Originally published in the Jan/Feb 2021 edition of Res Ipsa Loquitur

As of deadline, spaces are still available for the next Marital and Family Law Review Course, also known as “Cert Review”. The event schedule starts Wednesday, January 19, 2022, at Gaylord Palms Resort and Convention Center in Orlando. The actual substantive CLE subjects start at 8:00 am Friday, January 21 thru noon Saturday, January 22. The cost to members of the Family Law Section of the Florida Bar is $825. If you want hard-copy books, it’s an extra $99. Non-section registrants are $925 without books. Attorneys practicing less than 5 years are $625. Pricey, I know, but you will learn the latest law, and get a slew of CLE hours (15 including 2.5 ethics). Most importantly, you can reconnect and network with all your Family Law friends from across the state. Not only attorneys, but also CPAs and Mental Health Experts. A special $244 nightly rate is available from Gaylord Palms. The overflow hotel is the Courtyard Orlando Lake Buena Vista in the Marriott Village. Their special rate is $129 per night. That rate includes a shuttle to and from the Gaylord Palms Friday and Saturday. For more information, go to WWW.AAMLFLORIDA.ORG.

A newer case from the 4th District reminds us what can and cannot be included as “gross income” under Florida Statute 61.30(2)(a)13. In Nadeau v. Reeves, 46 Fla. L. Weekly, D2282, (Oct. 2021), the Circuit Court imputed $2,080 income to the mother. The Court also added $1,538.50 additional income pursuant to 61.30(2)(a)13 as “reimbursed or in-kind payments to the extent they reduce living expenses”, based on the mother’s testimony that her new husband paid for all expenses listed on her financial affidavit.

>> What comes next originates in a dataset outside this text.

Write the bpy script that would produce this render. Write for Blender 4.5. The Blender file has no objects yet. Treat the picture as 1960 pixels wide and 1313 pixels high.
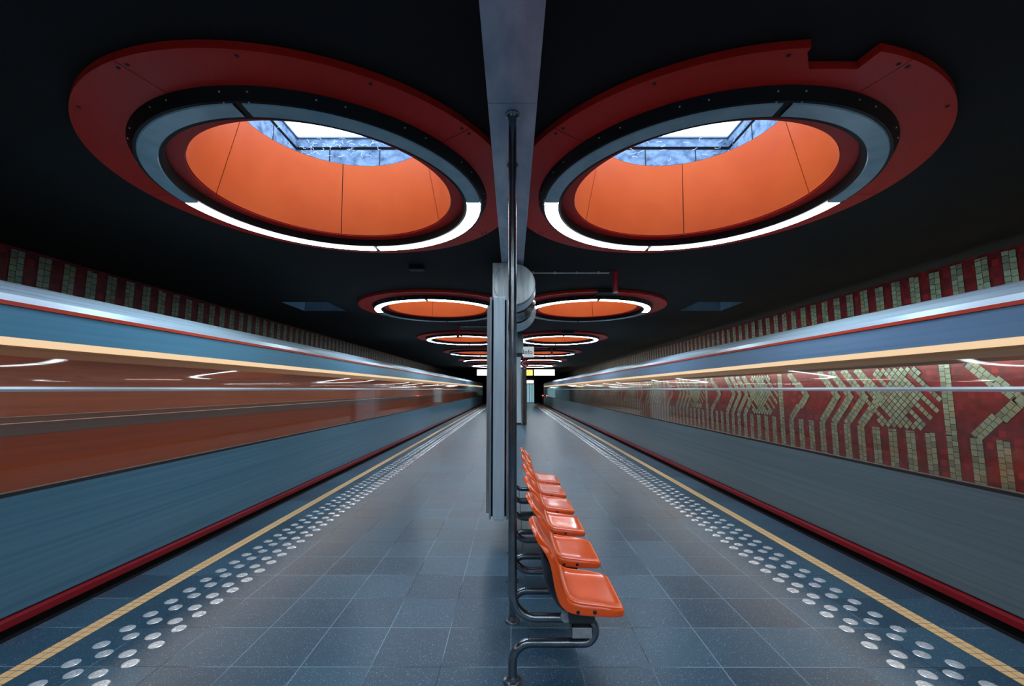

The 4th DCA reversed this additional income, saying it is improper to use contributions of a new spouse. While it may be proper to use regular support payments made by a parent of a child support obligor, for child support calculation purposes, it is not proper to use that of a subsequent spouse. It is sometimes easy to get lost in the weeds on points like this.

The Florida Family Law word for the day is divagation – wandering, straying, going astray; digressing in speech. “Opposing counsel’s divigations did not fool the learned Judge from arriving at the correct ruling”.